Fianna Fail demand fresh government action on worsening crisis in beef sector.

The government is facing fresh pressure to tackle issues surrounding the crisis imperilling the future of the country’s beef trade.

Speaking following a meeting of meat processors and representatives of the farming industry in Carrick-On-Shannon earlier this week, Fianna Fail Senator, Marc MacSharry said the government’s “head in the sand” approach to the crisis must not be allowed to continue.

He said “A series of tangible initiatives must now be pursued to address the crisis so a fairer return for the farm families of Ireland can be achieved.”

Senator MacSharry said that while it was acknowledged the problem was of a nationwide reach the situation had been “further exacerbated in Connaught/Ulster counties where holdings are smaller, winters longer and land is of poorer quality.”

Agriculture Minister, Simon Coveney, he said “has recently reiterated his hands off approach by calling for little more than supermarkets, processors and farm organisations to communicate with one another.

“If this is the extent of the minister’s vision for the industry then I fear for our export trade.

“We need a hands-on, pro active minister who is prepared to get on a plane and personally engage with decision makers in the relevant sectors to grow our beef export markets and potential.”

He said that at this week’s meeting it was agreed Fianna Fail representatives “will meet with individual processors and supermarket multiples to persuade them to relax the four movement rule and prohibitive treatment of so-called nomadic cattle.

“This will enhance cross border trade where a 30% exchange rate uplift can give northern buyers bigger spending power while securing good value for good quality animals.

“The move would increase competition and consequently give a better return to farming families in the south.

“The multiples need to be made aware of the need to pass their margin back to the farmer through the processor. Currently, the farmer to consumer price differential is between 325 and 1,550%.

“It is surely reasonable for farmers to receive a fairer return for their efforts.”

The senator said it was also agreed at the meeting to identify all international markets which currently restrict the import of Irish beef of under 30 months and proactively seek to meet ambassadors of each of the countries to have the age limit raised to at least 48 months.

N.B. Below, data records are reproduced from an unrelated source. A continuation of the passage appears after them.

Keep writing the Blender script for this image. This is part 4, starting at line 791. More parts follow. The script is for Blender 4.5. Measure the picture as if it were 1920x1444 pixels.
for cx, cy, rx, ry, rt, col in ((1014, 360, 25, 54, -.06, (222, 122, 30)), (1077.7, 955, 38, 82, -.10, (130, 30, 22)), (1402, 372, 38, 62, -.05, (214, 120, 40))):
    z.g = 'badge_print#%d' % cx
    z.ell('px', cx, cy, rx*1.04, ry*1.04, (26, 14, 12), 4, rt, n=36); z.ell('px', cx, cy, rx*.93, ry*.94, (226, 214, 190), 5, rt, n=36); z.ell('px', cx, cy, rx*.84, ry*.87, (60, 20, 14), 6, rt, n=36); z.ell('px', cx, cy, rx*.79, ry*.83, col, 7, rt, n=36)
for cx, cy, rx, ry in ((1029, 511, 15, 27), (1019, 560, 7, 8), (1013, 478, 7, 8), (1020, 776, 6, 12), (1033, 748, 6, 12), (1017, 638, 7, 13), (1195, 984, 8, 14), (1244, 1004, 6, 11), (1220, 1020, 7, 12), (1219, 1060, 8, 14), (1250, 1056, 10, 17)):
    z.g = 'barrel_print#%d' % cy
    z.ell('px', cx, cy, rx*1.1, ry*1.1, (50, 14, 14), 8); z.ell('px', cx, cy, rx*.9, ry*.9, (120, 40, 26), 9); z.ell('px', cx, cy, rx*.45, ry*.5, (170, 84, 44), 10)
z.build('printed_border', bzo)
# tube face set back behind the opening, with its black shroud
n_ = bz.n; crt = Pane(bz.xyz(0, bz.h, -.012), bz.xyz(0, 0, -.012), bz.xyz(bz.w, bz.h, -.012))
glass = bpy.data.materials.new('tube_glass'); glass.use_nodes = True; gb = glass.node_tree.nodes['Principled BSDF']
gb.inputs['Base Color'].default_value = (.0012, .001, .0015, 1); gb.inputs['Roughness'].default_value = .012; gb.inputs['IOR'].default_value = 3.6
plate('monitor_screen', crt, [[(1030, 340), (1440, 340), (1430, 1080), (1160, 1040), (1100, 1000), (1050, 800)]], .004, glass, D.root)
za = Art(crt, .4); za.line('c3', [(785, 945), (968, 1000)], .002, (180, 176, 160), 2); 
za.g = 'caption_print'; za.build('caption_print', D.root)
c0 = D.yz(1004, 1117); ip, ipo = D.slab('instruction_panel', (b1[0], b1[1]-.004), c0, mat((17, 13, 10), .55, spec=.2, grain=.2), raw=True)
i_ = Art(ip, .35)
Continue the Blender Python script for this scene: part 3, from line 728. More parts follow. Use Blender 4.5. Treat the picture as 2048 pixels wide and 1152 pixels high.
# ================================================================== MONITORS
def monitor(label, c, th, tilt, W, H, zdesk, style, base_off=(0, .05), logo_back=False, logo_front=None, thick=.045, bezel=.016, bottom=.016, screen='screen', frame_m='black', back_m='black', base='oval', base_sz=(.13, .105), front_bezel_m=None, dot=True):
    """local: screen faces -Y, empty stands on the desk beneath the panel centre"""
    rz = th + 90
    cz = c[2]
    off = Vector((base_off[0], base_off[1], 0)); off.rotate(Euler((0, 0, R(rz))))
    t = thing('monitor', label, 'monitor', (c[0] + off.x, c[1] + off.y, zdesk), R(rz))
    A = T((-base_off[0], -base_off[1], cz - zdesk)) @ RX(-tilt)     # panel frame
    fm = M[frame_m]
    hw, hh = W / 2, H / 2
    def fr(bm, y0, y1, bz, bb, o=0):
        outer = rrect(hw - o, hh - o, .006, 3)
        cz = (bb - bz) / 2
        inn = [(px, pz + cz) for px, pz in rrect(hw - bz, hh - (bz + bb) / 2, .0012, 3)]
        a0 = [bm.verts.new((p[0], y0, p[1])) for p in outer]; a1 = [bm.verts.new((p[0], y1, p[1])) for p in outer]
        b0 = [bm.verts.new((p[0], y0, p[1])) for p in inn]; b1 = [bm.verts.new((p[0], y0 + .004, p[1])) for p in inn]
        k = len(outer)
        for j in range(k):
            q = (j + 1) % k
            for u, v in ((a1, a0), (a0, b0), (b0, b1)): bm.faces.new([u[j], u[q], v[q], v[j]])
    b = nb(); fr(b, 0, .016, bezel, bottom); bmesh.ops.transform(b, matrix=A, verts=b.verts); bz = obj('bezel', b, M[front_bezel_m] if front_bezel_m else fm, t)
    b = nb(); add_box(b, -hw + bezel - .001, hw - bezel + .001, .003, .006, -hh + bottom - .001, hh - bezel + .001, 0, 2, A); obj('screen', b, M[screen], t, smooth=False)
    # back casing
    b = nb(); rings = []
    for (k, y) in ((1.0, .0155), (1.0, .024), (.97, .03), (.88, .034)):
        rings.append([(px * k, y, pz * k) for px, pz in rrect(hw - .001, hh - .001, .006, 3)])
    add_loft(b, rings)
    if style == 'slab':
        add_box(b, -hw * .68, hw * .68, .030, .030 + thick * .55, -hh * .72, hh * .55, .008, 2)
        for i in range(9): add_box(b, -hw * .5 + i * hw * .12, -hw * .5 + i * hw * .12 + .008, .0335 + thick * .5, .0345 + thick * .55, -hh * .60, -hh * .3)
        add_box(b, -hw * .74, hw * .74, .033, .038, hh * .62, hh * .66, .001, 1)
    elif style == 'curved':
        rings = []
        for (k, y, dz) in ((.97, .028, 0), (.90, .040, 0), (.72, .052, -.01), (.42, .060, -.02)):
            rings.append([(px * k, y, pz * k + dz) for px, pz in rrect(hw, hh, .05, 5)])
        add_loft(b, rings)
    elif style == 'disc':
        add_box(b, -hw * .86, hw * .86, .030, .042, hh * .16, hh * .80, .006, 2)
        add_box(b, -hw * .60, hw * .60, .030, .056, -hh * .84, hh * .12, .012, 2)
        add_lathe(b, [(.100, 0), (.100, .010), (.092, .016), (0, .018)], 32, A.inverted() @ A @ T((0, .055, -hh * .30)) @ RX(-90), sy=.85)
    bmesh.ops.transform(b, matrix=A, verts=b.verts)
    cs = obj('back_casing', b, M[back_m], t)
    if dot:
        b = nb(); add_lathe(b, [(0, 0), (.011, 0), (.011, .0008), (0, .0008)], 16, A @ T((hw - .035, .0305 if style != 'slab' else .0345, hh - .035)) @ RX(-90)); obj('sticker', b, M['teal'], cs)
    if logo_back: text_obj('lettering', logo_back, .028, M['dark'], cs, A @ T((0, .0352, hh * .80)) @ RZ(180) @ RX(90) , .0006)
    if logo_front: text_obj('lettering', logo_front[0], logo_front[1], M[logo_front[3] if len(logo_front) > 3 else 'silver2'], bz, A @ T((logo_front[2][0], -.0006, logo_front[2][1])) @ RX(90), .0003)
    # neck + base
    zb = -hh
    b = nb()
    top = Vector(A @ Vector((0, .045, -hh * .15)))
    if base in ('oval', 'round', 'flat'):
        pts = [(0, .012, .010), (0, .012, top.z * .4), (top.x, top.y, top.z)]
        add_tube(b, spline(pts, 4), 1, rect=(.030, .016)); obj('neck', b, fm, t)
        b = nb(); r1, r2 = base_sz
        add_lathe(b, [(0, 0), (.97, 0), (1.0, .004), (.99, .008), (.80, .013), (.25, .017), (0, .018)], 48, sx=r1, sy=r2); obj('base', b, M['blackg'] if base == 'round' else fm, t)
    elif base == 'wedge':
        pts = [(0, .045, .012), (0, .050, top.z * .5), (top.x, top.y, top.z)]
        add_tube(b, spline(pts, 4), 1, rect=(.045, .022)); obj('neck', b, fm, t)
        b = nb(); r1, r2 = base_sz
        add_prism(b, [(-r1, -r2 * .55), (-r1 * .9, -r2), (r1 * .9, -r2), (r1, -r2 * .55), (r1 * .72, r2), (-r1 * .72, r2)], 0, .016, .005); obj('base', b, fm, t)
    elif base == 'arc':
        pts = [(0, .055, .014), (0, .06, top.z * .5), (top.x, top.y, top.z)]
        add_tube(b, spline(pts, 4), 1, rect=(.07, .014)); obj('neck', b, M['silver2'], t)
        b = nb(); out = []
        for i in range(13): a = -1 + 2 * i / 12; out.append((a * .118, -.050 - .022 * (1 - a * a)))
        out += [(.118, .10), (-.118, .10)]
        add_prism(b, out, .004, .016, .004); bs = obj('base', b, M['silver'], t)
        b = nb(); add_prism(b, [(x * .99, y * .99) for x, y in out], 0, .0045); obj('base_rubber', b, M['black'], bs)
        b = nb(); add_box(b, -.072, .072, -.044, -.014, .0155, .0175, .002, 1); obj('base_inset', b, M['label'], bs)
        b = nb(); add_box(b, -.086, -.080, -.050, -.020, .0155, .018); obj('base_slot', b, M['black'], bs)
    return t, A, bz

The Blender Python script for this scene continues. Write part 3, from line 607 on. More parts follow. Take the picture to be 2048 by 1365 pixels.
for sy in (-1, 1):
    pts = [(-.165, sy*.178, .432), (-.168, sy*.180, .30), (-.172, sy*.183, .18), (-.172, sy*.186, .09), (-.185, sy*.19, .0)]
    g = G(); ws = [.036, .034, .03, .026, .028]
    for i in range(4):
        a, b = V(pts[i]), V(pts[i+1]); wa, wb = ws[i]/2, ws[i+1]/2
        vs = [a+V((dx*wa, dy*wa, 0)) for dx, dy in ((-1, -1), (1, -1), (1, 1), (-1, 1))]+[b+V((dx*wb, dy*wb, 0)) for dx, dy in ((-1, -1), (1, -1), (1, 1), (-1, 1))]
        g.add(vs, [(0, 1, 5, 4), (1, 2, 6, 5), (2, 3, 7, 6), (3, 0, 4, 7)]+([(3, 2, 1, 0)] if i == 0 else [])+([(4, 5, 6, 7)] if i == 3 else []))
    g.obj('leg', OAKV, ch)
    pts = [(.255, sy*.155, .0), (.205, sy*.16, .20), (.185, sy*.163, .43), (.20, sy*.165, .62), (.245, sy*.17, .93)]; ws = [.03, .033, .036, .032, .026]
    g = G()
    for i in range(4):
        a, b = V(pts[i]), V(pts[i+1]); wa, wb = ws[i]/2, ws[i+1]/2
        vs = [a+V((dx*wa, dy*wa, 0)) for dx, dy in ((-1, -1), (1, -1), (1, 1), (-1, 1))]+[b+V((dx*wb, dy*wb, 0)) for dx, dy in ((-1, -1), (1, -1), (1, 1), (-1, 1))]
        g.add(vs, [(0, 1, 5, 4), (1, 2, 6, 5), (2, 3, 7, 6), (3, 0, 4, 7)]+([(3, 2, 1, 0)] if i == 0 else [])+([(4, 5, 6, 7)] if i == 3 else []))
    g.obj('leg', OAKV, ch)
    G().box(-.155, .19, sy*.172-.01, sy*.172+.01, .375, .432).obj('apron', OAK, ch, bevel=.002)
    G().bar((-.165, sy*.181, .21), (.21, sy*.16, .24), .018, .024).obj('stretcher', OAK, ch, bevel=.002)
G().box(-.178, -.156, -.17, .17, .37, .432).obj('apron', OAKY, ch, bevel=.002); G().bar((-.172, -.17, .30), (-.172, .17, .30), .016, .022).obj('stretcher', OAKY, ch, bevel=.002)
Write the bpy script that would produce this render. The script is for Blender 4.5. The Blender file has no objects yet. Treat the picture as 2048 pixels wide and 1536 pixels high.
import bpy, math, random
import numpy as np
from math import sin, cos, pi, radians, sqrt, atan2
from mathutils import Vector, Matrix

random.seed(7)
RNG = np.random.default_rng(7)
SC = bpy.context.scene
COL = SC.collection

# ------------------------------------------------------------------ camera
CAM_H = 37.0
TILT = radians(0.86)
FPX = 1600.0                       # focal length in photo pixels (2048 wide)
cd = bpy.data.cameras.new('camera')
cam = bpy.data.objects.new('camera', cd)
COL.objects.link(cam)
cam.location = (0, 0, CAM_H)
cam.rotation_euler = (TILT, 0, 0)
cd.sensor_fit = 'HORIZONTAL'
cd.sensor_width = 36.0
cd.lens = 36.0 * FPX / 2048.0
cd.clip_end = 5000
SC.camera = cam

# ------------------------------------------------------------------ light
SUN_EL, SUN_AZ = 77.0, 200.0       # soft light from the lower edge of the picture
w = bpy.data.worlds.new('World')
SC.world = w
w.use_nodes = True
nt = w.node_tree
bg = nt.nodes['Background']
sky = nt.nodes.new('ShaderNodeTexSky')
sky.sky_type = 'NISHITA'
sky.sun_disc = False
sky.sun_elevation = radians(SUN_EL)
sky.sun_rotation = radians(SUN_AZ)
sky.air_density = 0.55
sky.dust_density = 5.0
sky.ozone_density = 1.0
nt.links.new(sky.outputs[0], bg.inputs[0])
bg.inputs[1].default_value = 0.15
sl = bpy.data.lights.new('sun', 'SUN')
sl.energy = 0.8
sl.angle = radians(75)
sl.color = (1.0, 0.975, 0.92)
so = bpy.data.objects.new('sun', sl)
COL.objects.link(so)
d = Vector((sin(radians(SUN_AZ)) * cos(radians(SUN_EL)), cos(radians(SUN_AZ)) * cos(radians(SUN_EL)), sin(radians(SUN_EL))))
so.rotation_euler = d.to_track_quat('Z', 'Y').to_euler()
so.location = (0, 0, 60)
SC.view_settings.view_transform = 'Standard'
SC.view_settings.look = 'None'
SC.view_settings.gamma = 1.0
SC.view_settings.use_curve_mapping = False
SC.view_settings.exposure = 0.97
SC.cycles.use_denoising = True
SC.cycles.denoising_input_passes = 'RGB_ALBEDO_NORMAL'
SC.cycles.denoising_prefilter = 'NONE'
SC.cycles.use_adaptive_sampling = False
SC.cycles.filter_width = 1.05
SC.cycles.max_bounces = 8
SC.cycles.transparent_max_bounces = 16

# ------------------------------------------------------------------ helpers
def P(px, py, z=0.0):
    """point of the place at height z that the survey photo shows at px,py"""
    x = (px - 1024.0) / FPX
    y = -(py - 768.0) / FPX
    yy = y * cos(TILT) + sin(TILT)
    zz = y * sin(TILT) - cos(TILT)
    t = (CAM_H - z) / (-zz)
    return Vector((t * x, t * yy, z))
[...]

“The 30 month restriction is a BSE era legacy which is no longer necessary with the eradication of BSE.

“To date, engagement on this issue is superficial between Irish authorities and their counterparts in other markets with potential for Irish beef export growth. A more hands-on and proactive role must be taken by Minister Coveney and his government.

“We must also begin the process of seeking to have beef produced north and south of the border marketed as an all island product rather than of mixed origin. It will be difficult and  require inter agency, state and department unanimity on regulatory and quality controls together with appropriate global marketing.

“This would ensure that the international buyers recognise product from the island of Ireland as the safest and best. It would also help the market on both sides of the border.

“The head in the sand approach to Ireland’s beef crisis must not be allowed to continue.”

The senator said it was is clear from the department’s Market Access Document that “the superficial approach of merely sending emails to seek improvements to current restrictions will never produce the necessary results.

“We need,” he said, “a hands-on, pro active minister who is prepared to get on a plane and personally engage with decision makers in the relevant markets to grow our beef export markets and potential.”